Material supplied:

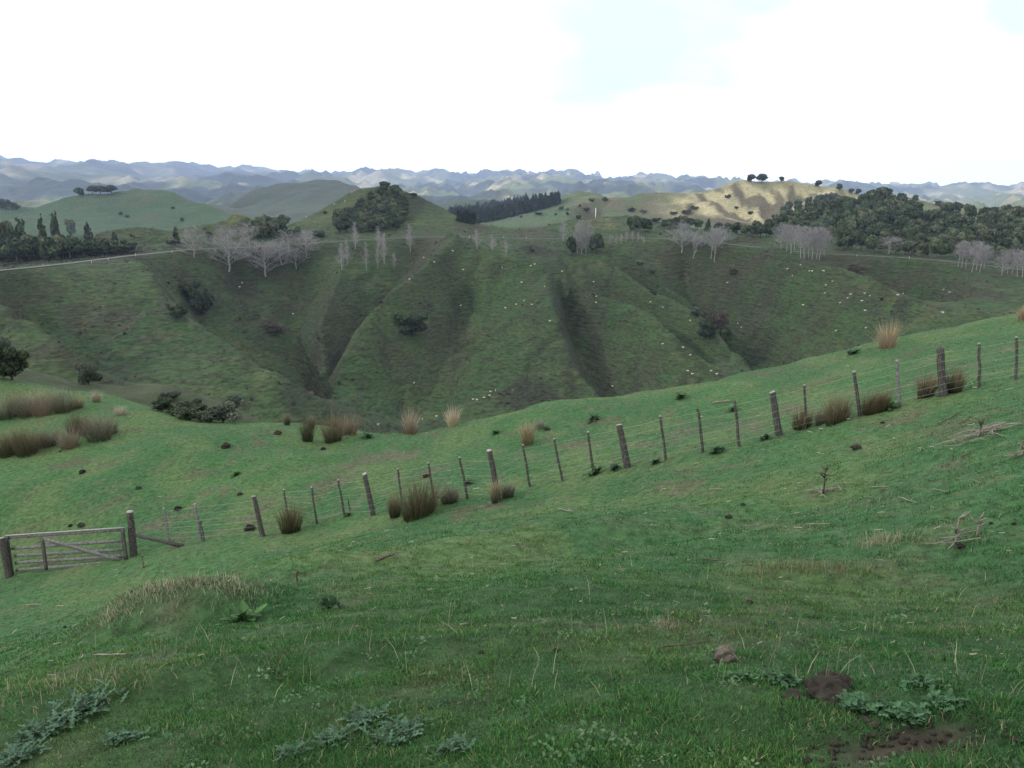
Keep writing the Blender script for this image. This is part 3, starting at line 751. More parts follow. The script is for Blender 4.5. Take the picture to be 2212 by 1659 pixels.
# ---------------------------------------------------------------- fence
POSTS = [("post", (281, 1105), (289, 1200), .135), ("batten", (354, 1098), (366, 1169), .045), ("batten", (421, 1089), (435, 1169), .06), ("stake", (433, 1125), (442, 1168), .03),
         ("post", (548, 1072), (568, 1158), .09), ("batten", (613, 1058), (622, 1112), .04), ("batten", (673, 1053), (685, 1131), .042), ("batten", (730, 1037), (745, 1116), .045),
         ("stake", (752, 1080), (756, 1104), .03),
         ("post", (787, 1024), (806, 1113), .10), ("batten", (859, 1013), (869, 1092), .042), ("batten", (925, 1000), (938, 1082), .042), ("batten", (992, 988), (1010, 1077), .045),
         ("post", (1057, 973), (1077, 1080), .10), ("batten", (1130, 961), (1145, 1051), .042), ("batten", (1197, 948), (1215, 1039), .042), ("batten", (1270, 933), (1283, 1024), .045),
         ("post", (1338, 918), (1356, 1010), .115), ("batten", (1426, 899), (1438, 993), .042), ("batten", (1507, 883), (1518, 978), .044), ("batten", (1587, 866), (1597, 964), .044),
         ("post", (1668, 847), (1683, 940), .105), ("batten", (1738, 832), (1740, 927), .04), ("batten", (1845, 803), (1858, 898), .052), ("batten", (1938, 779), (1944, 878), .045),
         ("post", (2030, 753), (2038, 855), .115), ("batten", (2115, 742), (2116, 836), .044), ("batten", (2196, 729), (2194, 820), .044), ("batten", (2290, 716), (2290, 803), .044), ("post", (2385, 690), (2388, 788), .11)]
root = bpy.data.objects.new("wire_fence", None); COL.objects.link(root)
ends = []
for kind, tp, bs, rad in POSTS:
    b = hit(*bs)
    d = depth(b)
    # measured lean, kept inside a band so that each post stays upright to within a few degrees
    t = np.array(P(tp[0], tp[1], d))
    ax = t - b; Lh = np.linalg.norm(ax); ax /= Lh
    ends.append((kind, b, ax, Lh, rad))
root.location = tuple(ends[0][1])
tag(root, "weathered post and wire fence climbing across the paddock", "fence")
o0 = Vector(ends[0][1])
for kind, b, ax, Lh, rad in ends:
    m = MB(); k = 9 if kind == "post" else 6
    fr = [-.12, 0, .2, .45, .7, .9, .985, 1.0]
    pts = []; rr_ = []
    for f in fr:
        j = .012 * (1 if 0 < f < 1 else 0)
        pts.append(Vector(b + ax * Lh * f) - o0 + Vector((random.uniform(-j, j), random.uniform(-j, j), 0)))
        rr_.append(rad * .80 * (1.12 - .18 * max(f, 0)) * (.82 if f == 1 else 1))
    m.tube(pts, rr_, k, True, .05)
    ob = m.build(kind, M_POST if kind == 'post' or random.random() < .7 else M_GATE, root)
    if kind != "stake" and random.random() < .85:          # pale lichen on the sawn top
        mc_ = MB(); mc_.tube([pts[-2] + Vector(ax) * .0, pts[-1] + Vector(ax) * .02], [rad * .83, rad * .68], k, True, .08)
        mc_.build("lichen_cap", M_LICHEN, ob)
for h in (.14, .28, .43, .58, .75, .93):
    m = MB(); prev = None
    for kind, b, ax, Lh, rad in ends:
        if kind == "stake": continue
        H = min(Lh, 1.25)
        p = Vector(b + ax * H * h) - o0 + Vector((0, -rad, 0))
        if prev is not None:
            mid_ = (prev + p) / 2 - Vector((0, 0, .012))
            m.tube([prev, mid_, p], [.0027] * 3, 4, False)
        prev = p
    m.build("wire", M_WIRE, root)
# the fallen stay leaning from the gate post
a = np.array(P(296, 1157, depth(ends[0][1]) - .05)); b = hit(395, 1180)
m = MB(); m.tube([Vector(a) - o0, Vector((a + b) / 2) - o0 + Vector((0, 0, .02)), Vector(b) - o0], [.055, .06, .065], 7, True, .1)
m.build("stay", M_POST, root)

# ---------------------------------------------------------------- gate and its far post
bl, br = hit(29, 1240), hit(274, 1208)
dl, dr = depth(bl), depth(br)
gate = bpy.data.objects.new("farm_gate", None); COL.objects.link(gate); gate.location = tuple((bl + br) / 2)
tag(gate, "old grey five bar timber gate with a diagonal brace", "gate")
g0 = Vector((bl + br) / 2)
def gp(u, v):
    f = (u - 29) / (274 - 29)
    return Vector(P(u, v, dl + (dr - dl) * f)) - g0
along = (gp(274, 1207) - gp(29, 1241)).normalized(); upv = (gp(92, 1161) - gp(102, 1230)).normalized()
gn = along.cross(upv).normalized()
if gn.y > 0: gn = -gn                                    # towards the viewer
for (ua, va, ub, vb, w) in ((14, 1161, 268, 1143, .11), (25, 1185, 264, 1168, .10), (31, 1201, 266, 1187, .10), (32, 1216, 268, 1201, .10), (34, 1232, 268, 1213, .10)):
    m = MB(); m.board(gp(ua, va), gp(ub, vb), w, .026, upv, .004); m.build("rail", M_GATE, gate)
m = MB(); m.board(gp(12, 1157) - gn * .01, gp(269, 1139.5) - gn * .01, .10, .03, gn, .003); m.build("cap_rail", M_LICHEN, gate)
for (ua, va, ub, vb, w) in ((17, 1160, 28, 1242, .15), (93, 1163, 102, 1231, .13), (266, 1141, 274, 1208, .13)):
    m = MB(); m.board(gp(ua, va) + gn * .034, gp(ub, vb) + gn * .034, w, .036, along, .005); m.build("stile", M_POST, gate)
m = MB(); m.board(gp(99, 1163) + gn * .072, gp(262, 1209) + gn * .072, .12, .03, upv, .004); m.build("brace", M_GATE, gate)
b = hit(20, 1246); t = np.array(P(3, 1162, depth(b))); ax = t - b
m = MB(); m.tube([Vector(ax * f) for f in (-.12, 0, .3, .6, .95, 1)], [.12, .115, .11, .108, .105, .09], 9, True, .08)
o = m.build("gate_post", M_POST); o.location = tuple(b)
tag(o, "thick dark timber post at the latch end of the gate", "post")
mc_ = MB(); mc_.tube([Vector(ax * .985), Vector(ax * 1.015)], [.108, .095], 9, True, .06); mc_.build("lichen_cap", M_LICHEN, o)

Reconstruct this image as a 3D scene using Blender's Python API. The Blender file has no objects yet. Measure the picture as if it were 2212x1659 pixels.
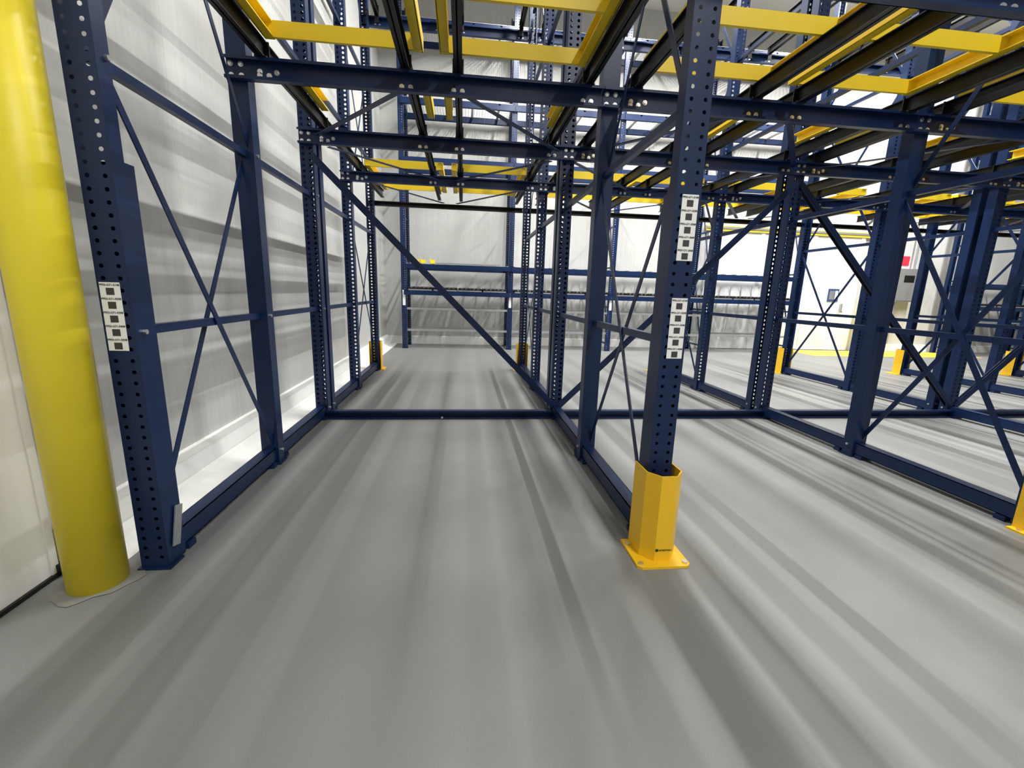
import bpy, math, random
from mathutils import Vector, Matrix
random.seed(4)
scn=bpy.context.scene
scn.view_settings.view_transform='Standard'
scn.view_settings.exposure=0.0

# ------------------------------------------------------------ materials
def mat(name,col,rough=0.5,metal=0.0,noise=0.0,nscale=20,bump=0.0,bscale=200,spec=0.5,coat=0):
    m=bpy.data.materials.new(name);m.use_nodes=True
    nt=m.node_tree;b=nt.nodes['Principled BSDF']
    b.inputs['Roughness'].default_value=rough;b.inputs['Metallic'].default_value=metal
    b.inputs['Specular IOR Level'].default_value=spec
    b.inputs['Coat Weight'].default_value=coat
    b.inputs['Base Color'].default_value=(*col,1)
    tc=nt.nodes.new('ShaderNodeTexCoord')
    if noise>0:
        n=nt.nodes.new('ShaderNodeTexNoise');n.inputs['Scale'].default_value=nscale;n.inputs['Detail'].default_value=4
        nt.links.new(tc.outputs['Object'],n.inputs['Vector'])
        mx=nt.nodes.new('ShaderNodeMixRGB');mx.inputs[1].default_value=(*[c*(1-noise) for c in col],1)
        mx.inputs[2].default_value=(*[min(1,c*(1+noise)) for c in col],1)
        nt.links.new(n.outputs['Fac'],mx.inputs[0]);nt.links.new(mx.outputs[0],b.inputs['Base Color'])
    if bump>0:
        n2=nt.nodes.new('ShaderNodeTexNoise');n2.inputs['Scale'].default_value=bscale
        nt.links.new(tc.outputs['Object'],n2.inputs['Vector'])
        bp=nt.nodes.new('ShaderNodeBump');bp.inputs['Strength'].default_value=bump;bp.inputs['Distance'].default_value=0.01
        nt.links.new(n2.outputs['Fac'],bp.inputs['Height']);nt.links.new(bp.outputs[0],b.inputs['Normal'])
    return m
BLUE=mat('blue_powder_coat',(0.0045,0.018,0.070),0.36,noise=0.12,nscale=6,spec=0.35)
BLACK=mat('black_steel',(0.007,0.007,0.008),0.4,spec=0.35)
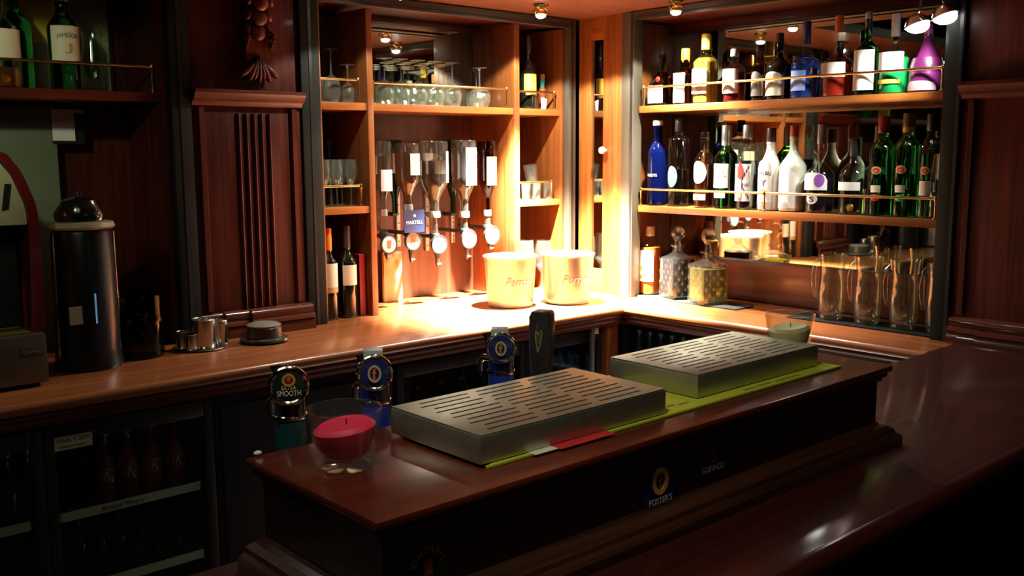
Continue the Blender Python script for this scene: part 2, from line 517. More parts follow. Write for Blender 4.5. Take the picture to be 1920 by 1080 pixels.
# ------------------------------------------------------------------ shutter channels and pilasters
def channel(axis, a0, a1, label, metal=M_CHAN):
    t = thing('shutter_channel', label, 'channel', ((a0+a1)/2, YL-0.01, ZC) if axis == 'x' else (XR-0.01, (a0+a1)/2, ZC))
    m = MB()
    if axis == 'x':
        prof = [(a0, YL-0.03), (a1, YL-0.03), (a1, YL+0.03), (a0, YL+0.03)]
        wpart('rail', MB().prism(prof, 'z', ZC, ZS), metal, t, bevel=0.004)
        wpart('slot', MB().box((a0+a1)/2-0.006, (a0+a1)/2+0.006, YL-0.032, YL-0.028, ZC, ZS), M_BLACK, t)
    else:
        wpart('rail', MB().box(XR-0.03, XR+0.03, a0, a1, ZC, ZS), metal, t, bevel=0.004)
        wpart('slot', MB().box(XR-0.032, XR-0.028, a0+0.005, a0+0.017, ZC, ZS), M_BLACK, t)
    return t
channel('x', 3.268, 3.316, 'dark bronze shutter channel beside the glazed oak door, on the left run', M_BRONZE)
channel('y', 2.908, 2.978, 'dark bronze shutter channel between oak door and bottle cabinet', M_BRONZE)
channel('y', 1.463, 1.527, 'dark shutter channel between bottle cabinet and right pilaster')
channel('x', 1.866, 1.946, 'dark shutter channel between left pilaster and glass cabinet')
channel('x', 1.367, 1.438, 'dark shutter channel left of the carved pilaster')
sb = thing('shutter_bar', 'dark metal shutter bottom bar above the glass cabinet', 'shutter bar', (2.6, YL-0.02, 2.15))
wpart('bar', MB().box(1.946, 3.268, YL-0.035, YL+0.01, 2.155, ZS-0.002), M_BRONZE, sb, bevel=0.006)
wpart('lip', MB().box(1.95, 3.262, YL-0.045, YL-0.034, 2.150, 2.165), M_BLACK, sb, bevel=0.002)
sb = thing('shutter_bar', 'dark metal shutter bottom bar above the bottle cabinet', 'shutter bar', (XR-0.02, 2.2, 2.15))
wpart('bar', MB().box(XR-0.035, XR+0.01, 1.527, 2.908, 2.158, ZS-0.002), M_BRONZE, sb, bevel=0.006)
wpart('lip', MB().box(XR-0.045, XR-0.034, 1.53, 2.90, 2.153, 2.168), M_BLACK, sb, bevel=0.002)

def corbel(parent, place):
    """carved scroll bracket; local: x across, -y outwards, z up; origin at its foot"""
    m = MB()
    side = []
    for i in range(25):
        t = i/24
        side.append((-(0.020+0.085*t**1.6+0.012*math.sin(t*9)), 0.06+0.50*t))
    poly = [(0.0, 0.06)]+side+[(0.0, 0.56)]
    m.prism(poly, 'x', -0.045, 0.045)
    for sx in (-0.048, 0.048):
        pts = [(sx, -0.066-0.040*math.cos(a)*(1-a/16), 0.47+0.055*math.sin(a)*(1-a/16)) for a in [i*0.45 for i in range(30)]]
        m.tube(pts, 0.008, 6)
        pts = [(sx, -0.042-0.024*math.cos(a)*(1-a/14), 0.17+0.034*math.sin(a)*(1-a/14)) for a in [i*0.45 for i in range(26)]]
        m.tube(pts, 0.006, 6)
    o1 = part('scroll', place(m), W_MAHOG, parent)
    lv = MB()
    for k, (dx, ang, L) in enumerate(((0, 0, 0.060), (-0.022, 0.45, 0.058), (0.022, -0.45, 0.058), (-0.042, 0.9, 0.052), (0.042, -0.9, 0.052), (-0.012, 0.2, 0.045), (0.012, -0.2, 0.045))):
        R = Matrix.Rotation(ang, 3, 'Y')
        lv.ball((dx, -0.034, 0.070), 0.013, 0.018, L*0.85, 12, R)
    for k in range(6):
        z = 0.20+0.05*k
        lv.ball((0, -0.045-0.012*k, z), 0.030, 0.016, 0.030, 12)
        for sx in (-1, 1):
            lv.ball((sx*0.036, -0.036-0.012*k, z+0.012), 0.014, 0.014, 0.026, 10, Matrix.Rotation(-sx*0.5, 3, 'Y'))
    part('carved_leaves', place(lv), W_MAHOG, parent)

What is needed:
Leave out every picture, then retype exactly the lines from the one containing "Reconstruct this image" through the one containing "scn.view_settings.exposure=0.0".

Final result:
Reconstruct this image as a 3D scene using Blender's Python API. The Blender file has no objects yet. Measure the picture as if it were 2212x1659 pixels.
import bpy, math, random
from mathutils import Vector, Matrix
random.seed(4)
scn=bpy.context.scene
scn.view_settings.view_transform='Standard'
scn.view_settings.exposure=0.0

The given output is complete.